What is required
Skip the pictures and extract all of the lines exactly as written.

3D scene scripts:
════
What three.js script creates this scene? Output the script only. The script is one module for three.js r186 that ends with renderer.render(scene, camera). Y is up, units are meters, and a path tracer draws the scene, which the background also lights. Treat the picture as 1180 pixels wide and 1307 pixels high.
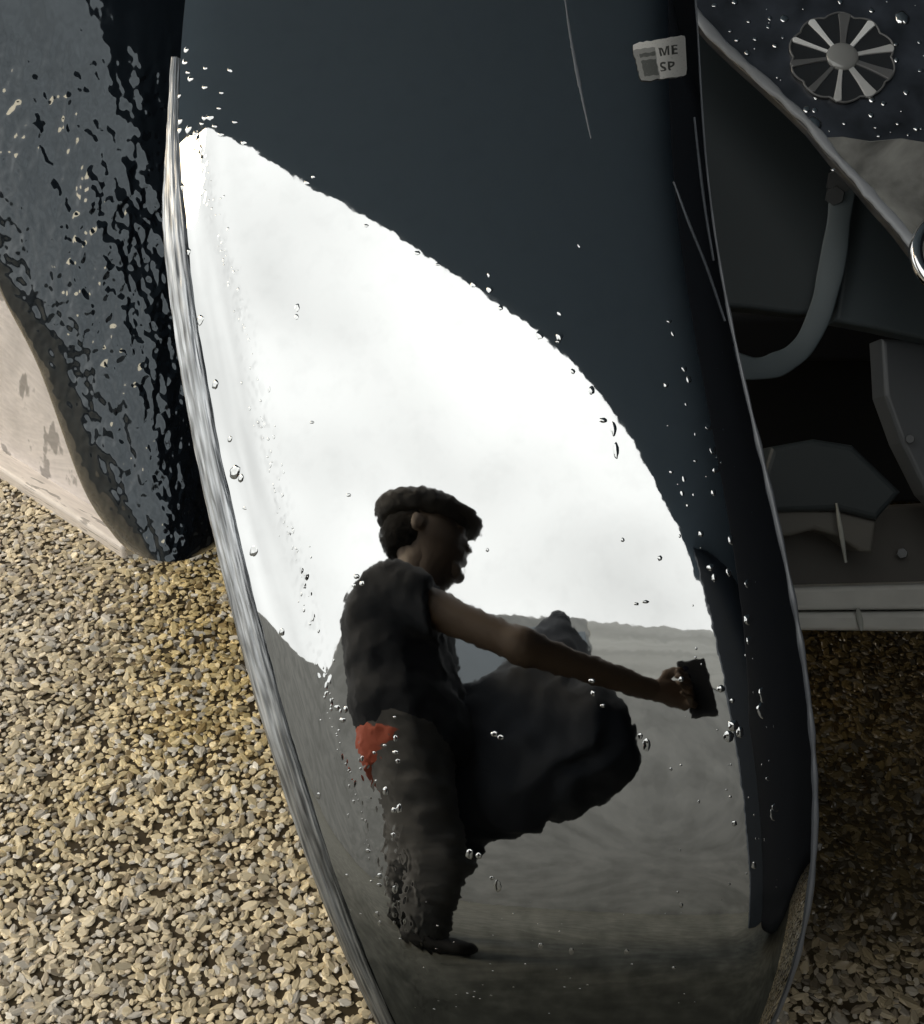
import * as THREE from 'three';
import { mergeGeometries } from 'three/addons/utils/BufferGeometryUtils.js';
import { RoundedBoxGeometry } from 'three/addons/geometries/RoundedBoxGeometry.js';
import { MarchingCubes } from 'three/addons/objects/MarchingCubes.js';
import { createNoise3D } from 'simplex-noise';

// ---------------------------------------------------------------- camera, sky, sun, exposure
const scene = new THREE.Scene();
const CAM_H = 1.02, PITCH = 36 * Math.PI / 180, FOV = 45;
const camera = new THREE.PerspectiveCamera(FOV, 924 / 1024, 0.02, 300);
camera.position.set(0, CAM_H, 0);
camera.rotation.x = -PITCH;

let seed = 7;
function rnd() { seed = (seed + 0x6d2b79f5) | 0; let t = Math.imul(seed ^ (seed >>> 15), 1 | seed); t = (t + Math.imul(t ^ (t >>> 7), 61 | t)) ^ t; return ((t ^ (t >>> 14)) >>> 0) / 4294967296; }
const rr = (a, b) => a + (b - a) * rnd();
const noise3 = createNoise3D(rnd);
const fbm = (x, y, z, o = 4) => { let s = 0, a = 0.5, f = 1; for (let i = 0; i < o; i++) { s += a * noise3(x * f, y * f, z * f); f *= 2.03; a *= 0.5; } return s; };
const clamp = (x, a, b) => Math.min(b, Math.max(a, x));
const smooth = (a, b, x) => { const t = clamp((x - a) / (b - a), 0, 1); return t * t * (3 - 2 * t); };

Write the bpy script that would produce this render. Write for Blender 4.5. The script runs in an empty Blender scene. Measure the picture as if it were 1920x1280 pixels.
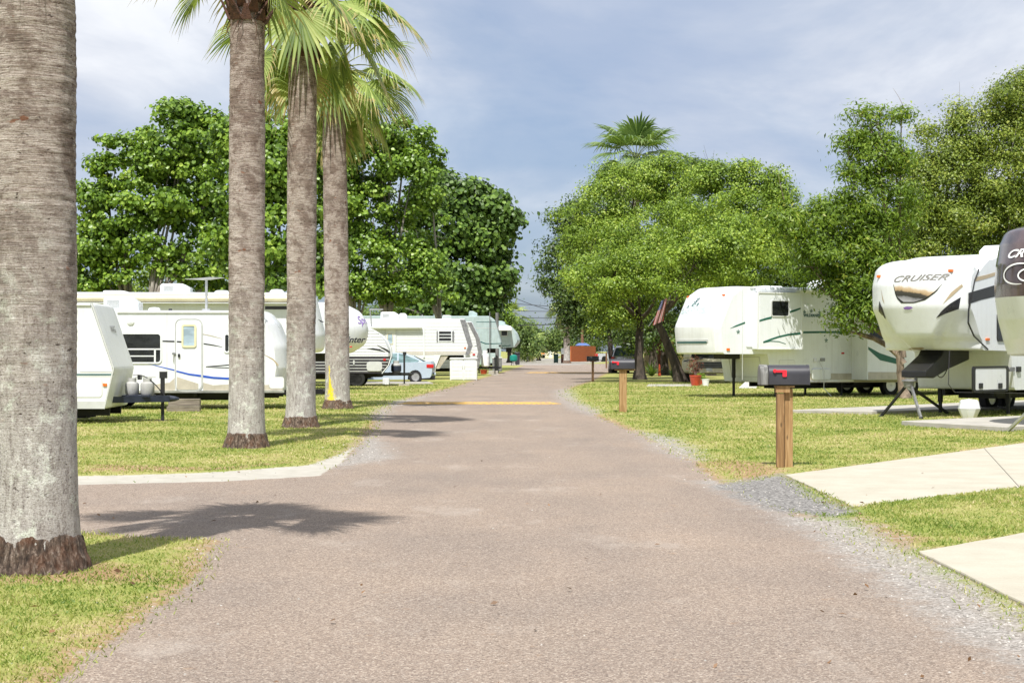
import bpy, bmesh, math, random
import numpy as np
from mathutils import Vector, Matrix, noise as mnoise
C = bpy.context.scene.collection
SC = bpy.context.scene
R = math.radians
F = 3000.0      # focal length in photo pixels
HZ = 658.0      # horizon row of the photo
CH = 1.5        # eye height
# ---------------------------------------------------------------- camera, sky, sun, exposure
cam = bpy.data.cameras.new('camera')
cam.sensor_width = 36.0
cam.lens = 36.0 * F / 1920.0
cam.shift_y = (HZ - 640.0) / 1920.0
cam.clip_start = 0.1
cam.clip_end = 6000
camo = bpy.data.objects.new('camera', cam)
camo.location = (0, 0, CH)
camo.rotation_euler = (R(90), 0, 0)
C.objects.link(camo)
SC.camera = camo
SUN_EL, SUN_AZ = 60.0, 13.0        # sun behind the camera, AZ degrees to its left
sdir = Vector((-math.sin(R(SUN_AZ)) * math.cos(R(SUN_EL)), -math.cos(R(SUN_AZ)) * math.cos(R(SUN_EL)), math.sin(R(SUN_EL))))
sl = bpy.data.lights.new('sun', 'SUN')
sl.energy = 5.0
sl.angle = R(0.6)
sl.color = (1.0, 0.965, 0.91)
so = bpy.data.objects.new('sun', sl)
so.rotation_euler = sdir.to_track_quat('Z', 'Y').to_euler()
C.objects.link(so)
SC.view_settings.view_transform = 'Standard'
SC.view_settings.look = 'None'
SC.view_settings.exposure = 0.38
SC.view_settings.gamma = 1.0
SC.view_settings.use_curve_mapping = False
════
Exercise answer
What three.js script creates this scene? Output the script only. The script is one module for three.js r186 that ends with renderer.render(scene, camera). Y is up, units are meters, and a path tracer draws the scene, which the background also lights. Treat the picture as 1180 pixels wide and 1307 pixels high.
import * as THREE from 'three';
import { mergeGeometries } from 'three/addons/utils/BufferGeometryUtils.js';
import { RoundedBoxGeometry } from 'three/addons/geometries/RoundedBoxGeometry.js';
import { MarchingCubes } from 'three/addons/objects/MarchingCubes.js';
import { createNoise3D } from 'simplex-noise';

// ---------------------------------------------------------------- camera, sky, sun, exposure
const scene = new THREE.Scene();
const CAM_H = 1.02, PITCH = 36 * Math.PI / 180, FOV = 45;
const camera = new THREE.PerspectiveCamera(FOV, 924 / 1024, 0.02, 300);
camera.position.set(0, CAM_H, 0);
camera.rotation.x = -PITCH;

let seed = 7;
function rnd() { seed = (seed + 0x6d2b79f5) | 0; let t = Math.imul(seed ^ (seed >>> 15), 1 | seed); t = (t + Math.imul(t ^ (t >>> 7), 61 | t)) ^ t; return ((t ^ (t >>> 14)) >>> 0) / 4294967296; }
const rr = (a, b) => a + (b - a) * rnd();
const noise3 = createNoise3D(rnd);
const fbm = (x, y, z, o = 4) => { let s = 0, a = 0.5, f = 1; for (let i = 0; i < o; i++) { s += a * noise3(x * f, y * f, z * f); f *= 2.03; a *= 0.5; } return s; };
const clamp = (x, a, b) => Math.min(b, Math.max(a, x));
const smooth = (a, b, x) => { const t = clamp((x - a) / (b - a), 0, 1); return t * t * (3 - 2 * t); };

Write the bpy script that would produce this render. Write for Blender 4.5. The script runs in an empty Blender scene. Measure the picture as if it were 1920x1280 pixels.
import bpy, bmesh, math, random
import numpy as np
from mathutils import Vector, Matrix, noise as mnoise
C = bpy.context.scene.collection
SC = bpy.context.scene
R = math.radians
F = 3000.0      # focal length in photo pixels
HZ = 658.0      # horizon row of the photo
CH = 1.5        # eye height
# ---------------------------------------------------------------- camera, sky, sun, exposure
cam = bpy.data.cameras.new('camera')
cam.sensor_width = 36.0
cam.lens = 36.0 * F / 1920.0
cam.shift_y = (HZ - 640.0) / 1920.0
cam.clip_start = 0.1
cam.clip_end = 6000
camo = bpy.data.objects.new('camera', cam)
camo.location = (0, 0, CH)
camo.rotation_euler = (R(90), 0, 0)
C.objects.link(camo)
SC.camera = camo
SUN_EL, SUN_AZ = 60.0, 13.0        # sun behind the camera, AZ degrees to its left
sdir = Vector((-math.sin(R(SUN_AZ)) * math.cos(R(SUN_EL)), -math.cos(R(SUN_AZ)) * math.cos(R(SUN_EL)), math.sin(R(SUN_EL))))
sl = bpy.data.lights.new('sun', 'SUN')
sl.energy = 5.0
sl.angle = R(0.6)
sl.color = (1.0, 0.965, 0.91)
so = bpy.data.objects.new('sun', sl)
so.rotation_euler = sdir.to_track_quat('Z', 'Y').to_euler()
C.objects.link(so)
SC.view_settings.view_transform = 'Standard'
SC.view_settings.look = 'None'
SC.view_settings.exposure = 0.38
SC.view_settings.gamma = 1.0
SC.view_settings.use_curve_mapping = False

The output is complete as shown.